We waited, and watched the time tick by as traffic curled around us. Finally, someone contacted by AAA came and took Ray to pick up a rental car in hopes that we could still make our 7 o’clock deadline. It didn’t take long and Ray was back with a…compact mini something, the only thing the car agency had left. How in the world were we all going to fit into that? Not easily.

By now it was pouring rain and we still had to find the dock, yes, in the days before gps. Ray insisted he knew exactly where it was and took off through the crowded streets coming onto a main highway. I was scrunched in a corner of the backseat and watched out the steamed up window as Ray swerved between orange construction barrels which marked a narrow lane to our progress. We came to the business section and off to the right I could see the water. I thought then Ray must know what he was talking about. Then I realized we were going the wrong way on a one-way street. Ray was not fazed and quickly righted our direction, but now we were going away from the water.

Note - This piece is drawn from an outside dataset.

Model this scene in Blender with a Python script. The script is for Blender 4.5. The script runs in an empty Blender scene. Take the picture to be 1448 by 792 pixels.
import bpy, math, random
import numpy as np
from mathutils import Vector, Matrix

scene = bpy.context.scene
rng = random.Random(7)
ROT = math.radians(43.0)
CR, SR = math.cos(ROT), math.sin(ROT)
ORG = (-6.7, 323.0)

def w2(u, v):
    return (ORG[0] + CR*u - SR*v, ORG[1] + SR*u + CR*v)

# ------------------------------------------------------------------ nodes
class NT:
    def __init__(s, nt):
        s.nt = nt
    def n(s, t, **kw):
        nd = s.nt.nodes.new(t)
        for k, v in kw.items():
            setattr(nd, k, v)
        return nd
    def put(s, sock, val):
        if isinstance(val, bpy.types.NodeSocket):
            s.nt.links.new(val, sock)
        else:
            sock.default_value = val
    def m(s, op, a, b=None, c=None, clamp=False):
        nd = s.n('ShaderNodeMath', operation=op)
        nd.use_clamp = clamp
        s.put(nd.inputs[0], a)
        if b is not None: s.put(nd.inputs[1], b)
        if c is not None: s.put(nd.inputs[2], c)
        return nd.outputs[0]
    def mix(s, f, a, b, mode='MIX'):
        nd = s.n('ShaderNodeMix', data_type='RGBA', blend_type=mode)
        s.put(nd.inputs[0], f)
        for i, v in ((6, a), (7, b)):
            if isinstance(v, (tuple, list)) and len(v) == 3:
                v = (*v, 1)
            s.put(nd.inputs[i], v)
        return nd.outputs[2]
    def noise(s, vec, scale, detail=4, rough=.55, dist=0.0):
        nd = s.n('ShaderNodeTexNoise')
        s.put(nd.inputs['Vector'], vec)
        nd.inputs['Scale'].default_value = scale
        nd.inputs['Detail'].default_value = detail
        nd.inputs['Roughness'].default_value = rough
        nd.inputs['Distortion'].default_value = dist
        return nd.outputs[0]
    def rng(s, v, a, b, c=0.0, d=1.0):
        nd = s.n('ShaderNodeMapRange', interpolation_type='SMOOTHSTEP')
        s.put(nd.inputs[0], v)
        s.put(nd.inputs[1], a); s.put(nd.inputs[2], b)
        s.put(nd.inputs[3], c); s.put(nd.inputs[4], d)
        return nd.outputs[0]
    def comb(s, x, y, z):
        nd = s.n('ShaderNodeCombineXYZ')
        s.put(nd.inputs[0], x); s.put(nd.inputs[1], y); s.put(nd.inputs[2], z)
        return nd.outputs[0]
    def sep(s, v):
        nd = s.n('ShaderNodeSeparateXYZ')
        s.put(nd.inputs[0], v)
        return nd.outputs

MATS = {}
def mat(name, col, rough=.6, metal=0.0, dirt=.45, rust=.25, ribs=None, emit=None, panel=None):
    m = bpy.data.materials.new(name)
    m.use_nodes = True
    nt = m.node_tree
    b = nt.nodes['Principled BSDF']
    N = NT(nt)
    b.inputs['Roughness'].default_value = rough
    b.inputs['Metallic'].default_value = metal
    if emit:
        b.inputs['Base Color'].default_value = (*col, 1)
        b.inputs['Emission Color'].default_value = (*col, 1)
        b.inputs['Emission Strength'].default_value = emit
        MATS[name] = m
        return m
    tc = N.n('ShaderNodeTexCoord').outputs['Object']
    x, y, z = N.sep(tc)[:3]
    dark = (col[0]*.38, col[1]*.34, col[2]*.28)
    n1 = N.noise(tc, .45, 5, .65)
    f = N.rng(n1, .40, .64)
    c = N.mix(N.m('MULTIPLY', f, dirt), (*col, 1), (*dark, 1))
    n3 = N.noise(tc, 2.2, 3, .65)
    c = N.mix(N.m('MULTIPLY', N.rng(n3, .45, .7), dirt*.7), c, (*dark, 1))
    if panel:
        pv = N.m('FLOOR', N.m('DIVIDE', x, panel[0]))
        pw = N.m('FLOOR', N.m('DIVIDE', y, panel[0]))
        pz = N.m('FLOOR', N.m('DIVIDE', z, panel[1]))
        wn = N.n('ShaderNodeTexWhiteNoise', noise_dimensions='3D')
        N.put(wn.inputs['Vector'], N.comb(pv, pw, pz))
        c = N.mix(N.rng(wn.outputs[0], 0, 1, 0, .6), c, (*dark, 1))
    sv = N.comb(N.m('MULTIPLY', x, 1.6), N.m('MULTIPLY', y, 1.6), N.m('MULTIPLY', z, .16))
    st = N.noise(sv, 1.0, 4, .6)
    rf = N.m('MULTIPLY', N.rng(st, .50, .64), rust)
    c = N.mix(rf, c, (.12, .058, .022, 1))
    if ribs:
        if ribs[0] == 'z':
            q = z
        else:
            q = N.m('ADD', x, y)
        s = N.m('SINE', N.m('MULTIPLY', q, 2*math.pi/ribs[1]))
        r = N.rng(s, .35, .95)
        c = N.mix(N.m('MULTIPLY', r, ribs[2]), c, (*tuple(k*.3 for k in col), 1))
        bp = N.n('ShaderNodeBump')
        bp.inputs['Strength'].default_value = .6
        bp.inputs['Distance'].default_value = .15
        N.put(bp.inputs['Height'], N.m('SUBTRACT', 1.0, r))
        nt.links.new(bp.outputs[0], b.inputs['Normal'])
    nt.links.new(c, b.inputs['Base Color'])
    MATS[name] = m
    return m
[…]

In the end after many twists and turns worse than Algernon’s maze, we found the dock, but the lights of the Emerald Princess were bobbing on the horizon off in the distance. There would be no quail and no poker this night.

Our immediate task now was to find our motel, the La Quinta Inn, and hopefully, it would have a nice restaurant. Everyone was starving. We were travelling down the line of orange barrels again with the squeaking windshield wipers about to fly off their hinges. In desperation, Ray pulled into a gas station and asked for directions. Soon we pulled into the motel and went in to register. They had some kind of trouble with my credit card and had to put it through several times, but finally we all had our key cards and trouped up to our rooms.

After Jim opened our door, I stretched out on the bed in complete exhaustion from all the stress of the drive. I moved around trying to get comfortable and smelled a strong pet odor from the bed covering. The sign in the lobby had said “pet friendly.” This trip was going downhill by the minute. Jim phoned the desk and asked if someone could bring new bed linens. After freshening up, we joined the others in search of food. By the time we got back, we supposed everything would be clean and fresh.

We asked at the desk and were told there was a nice seafood restaurant within walking distance. Even though it was raining it was better than getting back into that phantom of an automobile. It wasn’t far and we found the food and service to be tolerable. We all felt a lot better after our hunger pains subsided. The rain had stopped when we left the restaurant so we walked around a bit before going back to the motel.

Our room was in the same shape we had left it, still smelly. Jim called again and was assured someone would be right up with new bed linens. I yanked the comforter off and threw it out in the hallway, a big improvement almost immediately. The top sheet had to go too. Now we were coverless and chilly with nothing to do but wait. No one ever came and we finally fell asleep covered up with towels.

In the morning Sandra contacted AAA and we were directed to the garage that had the motorhome. There we were informed it had a faulty fuel pump and, no, they didn’t have one. It would need to be ordered. In the meantime the mechanic would fiddle with the old one and see if he could fix it. He thought the problem had occurred when the main gas tank had switched over to the auxiliary tank. Plugged into the garage’s electric, we relaxed in the motorhome, made some coffee, and discussed options.

Shirley’s husband was due to fly into Jacksonville that morning from a business trip to Dallas. She left a message at the Jax airport for him to call our garage and soon it was arranged for him to pick us up in their van, their large comfortable van.

The ride home was uneventful except for one stop we made near Baldwin. Ray expressed his desire to look at the hundreds of wire-shaped reindeer and Santa Clauses peppering a field near a roadside market. He already had a few of the Christmas lawn displays and wanted more so the rest of the way I rode nose to nose with Rudolph.

When I got my credit card bill a couple of weeks later I realized Murphy’s Law was not yet finished with me. I was charged twice for my lovely stay at La Quinta.